> [SOURCE MATERIAL]

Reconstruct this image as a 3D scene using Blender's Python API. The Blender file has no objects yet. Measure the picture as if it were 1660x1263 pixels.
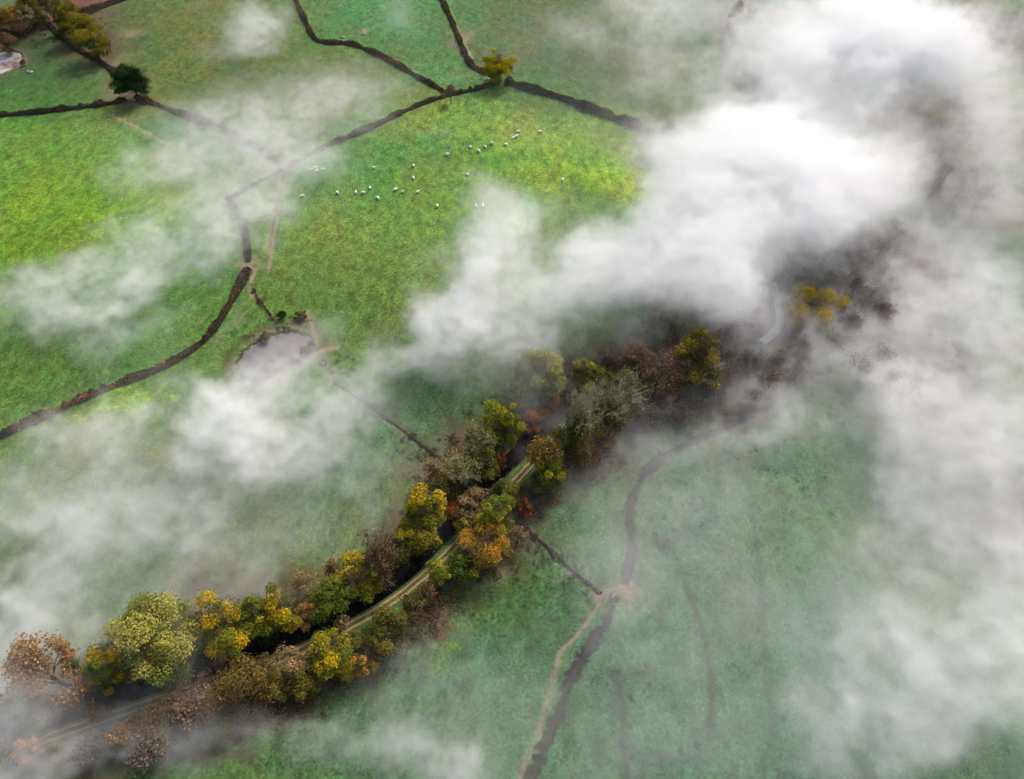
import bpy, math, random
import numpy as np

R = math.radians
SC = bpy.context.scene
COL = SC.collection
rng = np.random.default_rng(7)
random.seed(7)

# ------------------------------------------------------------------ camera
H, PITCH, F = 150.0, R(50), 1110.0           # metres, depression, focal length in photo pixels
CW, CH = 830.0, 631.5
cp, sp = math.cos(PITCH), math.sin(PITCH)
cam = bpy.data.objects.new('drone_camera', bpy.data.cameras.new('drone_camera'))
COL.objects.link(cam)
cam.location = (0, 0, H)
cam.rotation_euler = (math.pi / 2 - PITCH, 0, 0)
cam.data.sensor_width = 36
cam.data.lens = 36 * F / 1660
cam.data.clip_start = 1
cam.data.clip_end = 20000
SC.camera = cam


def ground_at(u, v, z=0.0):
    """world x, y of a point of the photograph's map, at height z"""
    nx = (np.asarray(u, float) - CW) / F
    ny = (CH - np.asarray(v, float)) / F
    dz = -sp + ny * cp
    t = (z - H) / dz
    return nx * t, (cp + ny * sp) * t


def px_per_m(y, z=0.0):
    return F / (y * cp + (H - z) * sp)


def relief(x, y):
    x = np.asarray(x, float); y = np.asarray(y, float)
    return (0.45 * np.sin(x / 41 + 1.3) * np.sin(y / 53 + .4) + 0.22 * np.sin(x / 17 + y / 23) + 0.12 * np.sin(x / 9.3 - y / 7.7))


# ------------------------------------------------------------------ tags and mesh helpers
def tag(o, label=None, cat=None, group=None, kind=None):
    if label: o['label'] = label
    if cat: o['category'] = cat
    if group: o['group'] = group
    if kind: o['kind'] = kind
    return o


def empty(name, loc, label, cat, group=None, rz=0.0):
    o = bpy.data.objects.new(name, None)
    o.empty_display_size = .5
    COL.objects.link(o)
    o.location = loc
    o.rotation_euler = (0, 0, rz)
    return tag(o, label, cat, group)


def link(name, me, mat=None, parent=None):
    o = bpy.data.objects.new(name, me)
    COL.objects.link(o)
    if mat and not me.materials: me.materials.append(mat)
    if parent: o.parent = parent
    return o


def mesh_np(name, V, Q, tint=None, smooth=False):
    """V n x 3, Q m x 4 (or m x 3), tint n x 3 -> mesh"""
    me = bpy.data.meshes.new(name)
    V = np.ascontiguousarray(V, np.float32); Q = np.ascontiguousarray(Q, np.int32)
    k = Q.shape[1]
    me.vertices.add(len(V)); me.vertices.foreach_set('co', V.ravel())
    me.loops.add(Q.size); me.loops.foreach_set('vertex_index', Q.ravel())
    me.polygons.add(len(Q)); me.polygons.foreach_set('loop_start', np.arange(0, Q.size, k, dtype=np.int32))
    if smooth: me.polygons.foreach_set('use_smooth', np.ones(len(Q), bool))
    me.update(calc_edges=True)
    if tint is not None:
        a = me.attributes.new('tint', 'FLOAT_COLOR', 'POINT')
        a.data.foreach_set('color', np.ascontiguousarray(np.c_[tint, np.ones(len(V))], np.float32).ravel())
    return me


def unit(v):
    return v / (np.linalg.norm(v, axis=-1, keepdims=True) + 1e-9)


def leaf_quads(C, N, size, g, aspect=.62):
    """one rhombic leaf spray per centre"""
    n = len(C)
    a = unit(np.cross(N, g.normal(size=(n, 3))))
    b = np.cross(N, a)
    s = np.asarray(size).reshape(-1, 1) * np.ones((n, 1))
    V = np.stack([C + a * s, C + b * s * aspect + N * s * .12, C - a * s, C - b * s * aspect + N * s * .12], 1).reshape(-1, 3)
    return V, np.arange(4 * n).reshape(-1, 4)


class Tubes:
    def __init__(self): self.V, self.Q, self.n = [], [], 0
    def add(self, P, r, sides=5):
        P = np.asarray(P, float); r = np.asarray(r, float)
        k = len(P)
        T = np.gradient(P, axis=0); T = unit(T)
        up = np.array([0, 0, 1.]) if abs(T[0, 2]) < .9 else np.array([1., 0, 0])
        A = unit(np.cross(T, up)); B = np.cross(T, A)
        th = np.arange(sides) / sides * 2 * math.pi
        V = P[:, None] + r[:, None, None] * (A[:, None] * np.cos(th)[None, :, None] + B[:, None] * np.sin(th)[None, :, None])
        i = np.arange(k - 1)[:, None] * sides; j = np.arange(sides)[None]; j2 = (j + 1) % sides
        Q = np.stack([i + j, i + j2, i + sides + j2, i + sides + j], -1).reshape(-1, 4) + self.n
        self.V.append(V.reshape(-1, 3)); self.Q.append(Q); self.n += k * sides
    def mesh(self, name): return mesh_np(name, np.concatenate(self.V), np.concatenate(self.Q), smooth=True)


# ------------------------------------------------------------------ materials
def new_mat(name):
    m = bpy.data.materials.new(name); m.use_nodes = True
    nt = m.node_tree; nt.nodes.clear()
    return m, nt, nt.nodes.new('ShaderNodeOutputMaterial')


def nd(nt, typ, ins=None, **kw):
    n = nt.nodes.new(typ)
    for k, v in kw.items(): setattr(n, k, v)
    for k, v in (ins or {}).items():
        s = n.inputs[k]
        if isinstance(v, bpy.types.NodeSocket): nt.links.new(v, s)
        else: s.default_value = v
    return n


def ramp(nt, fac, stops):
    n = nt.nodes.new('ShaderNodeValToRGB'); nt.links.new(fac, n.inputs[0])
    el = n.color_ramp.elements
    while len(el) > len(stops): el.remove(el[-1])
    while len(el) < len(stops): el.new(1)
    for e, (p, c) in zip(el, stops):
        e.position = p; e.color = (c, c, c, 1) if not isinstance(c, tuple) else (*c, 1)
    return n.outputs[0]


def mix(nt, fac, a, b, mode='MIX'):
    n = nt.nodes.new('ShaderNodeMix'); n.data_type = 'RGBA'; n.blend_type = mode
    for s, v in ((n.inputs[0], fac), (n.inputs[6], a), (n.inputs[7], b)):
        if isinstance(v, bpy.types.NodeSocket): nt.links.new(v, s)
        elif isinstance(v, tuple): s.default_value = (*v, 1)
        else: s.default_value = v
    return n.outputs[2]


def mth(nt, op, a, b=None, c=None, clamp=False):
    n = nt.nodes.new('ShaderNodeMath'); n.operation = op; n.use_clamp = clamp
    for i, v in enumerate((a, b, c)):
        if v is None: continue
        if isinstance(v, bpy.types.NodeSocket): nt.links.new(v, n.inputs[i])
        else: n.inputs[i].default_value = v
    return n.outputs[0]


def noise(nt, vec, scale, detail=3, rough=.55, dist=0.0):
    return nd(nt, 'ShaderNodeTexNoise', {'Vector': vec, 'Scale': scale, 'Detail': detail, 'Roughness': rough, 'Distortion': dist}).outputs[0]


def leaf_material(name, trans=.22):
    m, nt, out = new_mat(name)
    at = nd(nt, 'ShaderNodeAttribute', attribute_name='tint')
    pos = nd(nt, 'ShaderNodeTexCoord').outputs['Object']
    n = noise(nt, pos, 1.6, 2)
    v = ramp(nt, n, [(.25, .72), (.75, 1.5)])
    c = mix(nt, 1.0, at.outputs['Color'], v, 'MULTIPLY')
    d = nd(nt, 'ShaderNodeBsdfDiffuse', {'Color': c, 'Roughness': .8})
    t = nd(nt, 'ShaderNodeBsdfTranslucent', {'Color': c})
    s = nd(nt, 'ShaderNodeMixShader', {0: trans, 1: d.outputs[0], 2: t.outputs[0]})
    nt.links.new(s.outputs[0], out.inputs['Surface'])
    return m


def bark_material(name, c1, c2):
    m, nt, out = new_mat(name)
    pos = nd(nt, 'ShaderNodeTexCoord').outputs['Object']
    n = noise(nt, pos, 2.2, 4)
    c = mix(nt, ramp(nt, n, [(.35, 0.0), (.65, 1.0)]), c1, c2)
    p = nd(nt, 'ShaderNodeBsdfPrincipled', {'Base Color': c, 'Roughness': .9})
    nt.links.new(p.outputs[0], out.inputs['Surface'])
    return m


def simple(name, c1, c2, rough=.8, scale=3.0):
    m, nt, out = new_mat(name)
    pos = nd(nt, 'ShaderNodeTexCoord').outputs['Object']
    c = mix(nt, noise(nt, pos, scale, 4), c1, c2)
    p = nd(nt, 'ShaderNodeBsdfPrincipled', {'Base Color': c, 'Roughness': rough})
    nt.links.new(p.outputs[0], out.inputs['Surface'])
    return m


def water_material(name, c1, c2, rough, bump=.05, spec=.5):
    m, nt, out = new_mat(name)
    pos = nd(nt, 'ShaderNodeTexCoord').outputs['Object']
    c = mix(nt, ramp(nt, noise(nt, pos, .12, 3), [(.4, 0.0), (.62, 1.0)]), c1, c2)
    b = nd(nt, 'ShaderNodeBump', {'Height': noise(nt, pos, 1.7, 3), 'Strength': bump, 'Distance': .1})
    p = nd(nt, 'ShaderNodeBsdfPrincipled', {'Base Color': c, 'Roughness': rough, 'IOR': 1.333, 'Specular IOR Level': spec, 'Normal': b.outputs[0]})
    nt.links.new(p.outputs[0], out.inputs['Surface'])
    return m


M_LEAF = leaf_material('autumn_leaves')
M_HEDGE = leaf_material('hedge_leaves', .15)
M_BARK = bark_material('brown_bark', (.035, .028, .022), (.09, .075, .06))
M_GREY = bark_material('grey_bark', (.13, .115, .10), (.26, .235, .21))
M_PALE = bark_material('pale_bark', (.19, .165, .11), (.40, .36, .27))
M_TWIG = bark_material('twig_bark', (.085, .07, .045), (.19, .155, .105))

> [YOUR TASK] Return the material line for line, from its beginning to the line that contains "random.seed(7)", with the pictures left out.

> [SOLUTION TO THIS EXERCISE]
Reconstruct this image as a 3D scene using Blender's Python API. The Blender file has no objects yet. Measure the picture as if it were 1660x1263 pixels.
import bpy, math, random
import numpy as np

R = math.radians
SC = bpy.context.scene
COL = SC.collection
rng = np.random.default_rng(7)
random.seed(7)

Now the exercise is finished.